New Delhi, July 24: Kitchen budgets may feel the squeeze if
a government meeting this week decides to restrict the use of subsidised LPG cylinders to four to six per household every year.
A senior oil ministry official said the proposal to put a cap on subsidised LPG cylinders would be discussed by the empowered group of ministers (eGoM), headed by finance minister Pranab Mukherjee, that is likely to meet this week.
In Calcutta, oil marketing firms suffer a loss of Rs 291.83 by selling a 14.2kg LPG cylinder at Rs 405.
If the proposal is approved by the eGoM, every household will get only four to six cylinders at a subsidised rate. For additional cylinders, consumers will have to pay the market price of about Rs 700 apiece.

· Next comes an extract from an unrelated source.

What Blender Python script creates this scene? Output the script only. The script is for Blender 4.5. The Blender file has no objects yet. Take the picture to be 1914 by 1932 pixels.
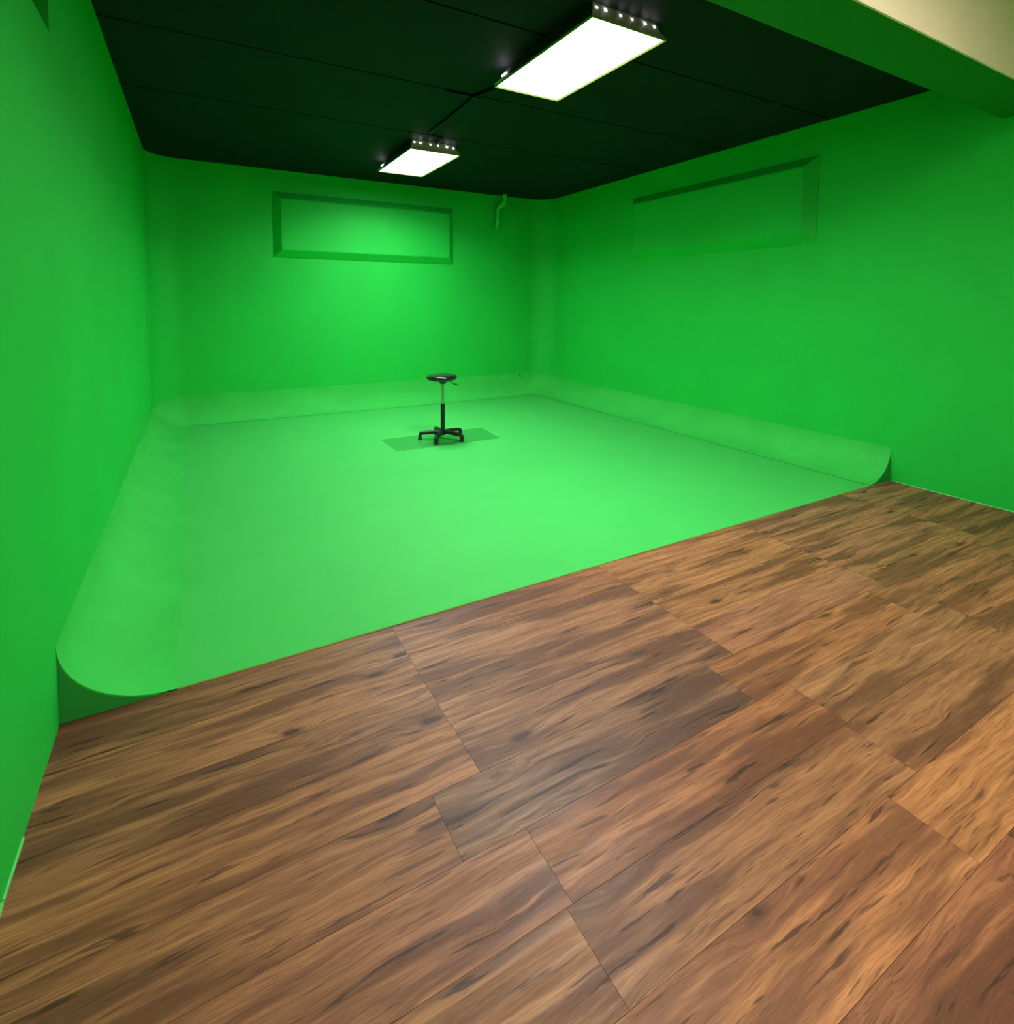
import bpy, bmesh, math, random
from mathutils import Vector, Matrix
random.seed(7)
COL = bpy.context.scene.collection
PI = math.pi

# ------------------------------------------------------------------ room sizes (metres, wood floor at z = 0)
XL, XR = -0.506, 5.527          # left / right wall
YB = 8.17                       # back wall
YF = 2.513                      # where the green floor meets the wood
ZC = 3.4335                     # black ceiling
CAM_H = 1.6065
YN = -2.6                       # wall behind the camera
ZG = 0.006                      # top of the green floor
RC = 0.36                       # radius of the rounded vertical corners

# ------------------------------------------------------------------ helpers
def tag(o, label=None, cat=None, group=None, kind=None):
    if label: o['label'] = label
    if cat: o['category'] = cat
    if group: o['group'] = group
    if kind: o['kind'] = kind
    return o

def obj(name, bm, mat, parent=None, smooth=False, loc=None, recalc=True):
    me = bpy.data.meshes.new(name)
    if recalc: bmesh.ops.recalc_face_normals(bm, faces=bm.faces)
    bm.to_mesh(me); bm.free()
    for m in (mat if isinstance(mat, (list, tuple)) else [mat]): me.materials.append(m)
    if smooth:
        for p in me.polygons: p.use_smooth = True
    o = bpy.data.objects.new(name, me); COL.objects.link(o)
    if parent: o.parent = parent
    if loc: o.location = loc
    return o

def sharp(o, ang=35):
    for e in o.data.edges: pass
    bm = bmesh.new(); bm.from_mesh(o.data)
    for e in bm.edges:
        if len(e.link_faces) == 2 and e.calc_face_angle(0) > math.radians(ang): e.smooth = False
    bm.to_mesh(o.data); bm.free()
    return o

def empty(name, loc, rz=0):
    o = bpy.data.objects.new(name, None); COL.objects.link(o)
    o.location = loc; o.rotation_euler = (0, 0, rz); o.empty_display_size = .1
    return o

def box(bm, a, b, bevel=0.0):
    x0, y0, z0 = a; x1, y1, z1 = b
    vs = [bm.verts.new(p) for p in ((x0,y0,z0),(x1,y0,z0),(x1,y1,z0),(x0,y1,z0),(x0,y0,z1),(x1,y0,z1),(x1,y1,z1),(x0,y1,z1))]
    fs = [bm.faces.new([vs[i] for i in q]) for q in ((0,3,2,1),(4,5,6,7),(0,1,5,4),(1,2,6,5),(2,3,7,6),(3,0,4,7))]
    if bevel:
        es = list({e for f in fs for e in f.edges})
        bmesh.ops.bevel(bm, geom=es, offset=bevel, segments=2, affect='EDGES', profile=.5)
    return fs

def frustum(bm, a, b):
    """a, b: (x0,y0,x1,y1,z) lower and upper rectangles"""
    va = [bm.verts.new(p) for p in ((a[0],a[1],a[4]),(a[2],a[1],a[4]),(a[2],a[3],a[4]),(a[0],a[3],a[4]))]
    vb = [bm.verts.new(p) for p in ((b[0],b[1],b[4]),(b[2],b[1],b[4]),(b[2],b[3],b[4]),(b[0],b[3],b[4]))]
    bm.faces.new(va[::-1]); bm.faces.new(vb)
    for i in range(4): bm.faces.new([va[i], va[(i+1)%4], vb[(i+1)%4], vb[i]])

def lathe(bm, prof, n=48, c=(0,0)):
    rings = []
    for r, z in prof:
        if r < 1e-6: rings.append([bm.verts.new((c[0], c[1], z))])
        else: rings.append([bm.verts.new((c[0]+r*math.cos(2*PI*k/n), c[1]+r*math.sin(2*PI*k/n), z)) for k in range(n)])
    for A, B in zip(rings, rings[1:]):
        if len(A) == 1 and len(B) == 1: continue
        for k in range(n):
            k2 = (k+1) % n
            if len(A) == 1: bm.faces.new([A[0], B[k2], B[k]])
            elif len(B) == 1: bm.faces.new([A[k], A[k2], B[0]])
            else: bm.faces.new([A[k], A[k2], B[k2], B[k]])
    for R in (rings[0], rings[-1]):
        if len(R) > 1: bm.faces.new(R)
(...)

“Since a large number of consumers use about six cylinders a year, the restriction may not affect them, but those who consume more will have to pay at the market rate,” officials said.
The cap on LPG cylinders is likely to save the government around Rs 10,000 crore.
The oil ministry has proposed the cap for those who own a car, a two-wheeler, a house or figure in the income tax list.
Analysts said cooking gas was mainly used by the middle and upper classes and hence, there was no need for a phased withdrawal of subsidy by rationing its use.
Even in the case of rationing, the government needs to have a political consensus. It would have to weigh the pros and cons as the Uttar Pradesh Assembly elections are due next year.
Each LPG cylinder normally lasts for 45-60 days. Based on this calculation, a maximum number of six cylinders are considered sufficient for a family in a year.
At present, records of LPG distributors of public sector companies show that a huge number of consumers are using 20-30 cylinders each year, hinting at a large-scale diversion of subsidised cooking gas for commercial use such as in restaurants and for auto fuel. Each 19kg commercial cylinder costs Rs 1,200-1,370.
According to a report of a task force under Unique Identification Authority of India chairman Nandan Nilekani, while imposing a limit on subsidised LPG, “caution has to be taken as there may be a spurt in new connections and old, inactive connections may become active. Rationing itself will reduce the number of subsidised cylinders sold and, therefore, reduce the subsidy bill of the government”.
The task force was set up to suggest ways to plug leakages in the current subsidy framework for kerosene, LPG and fertiliser.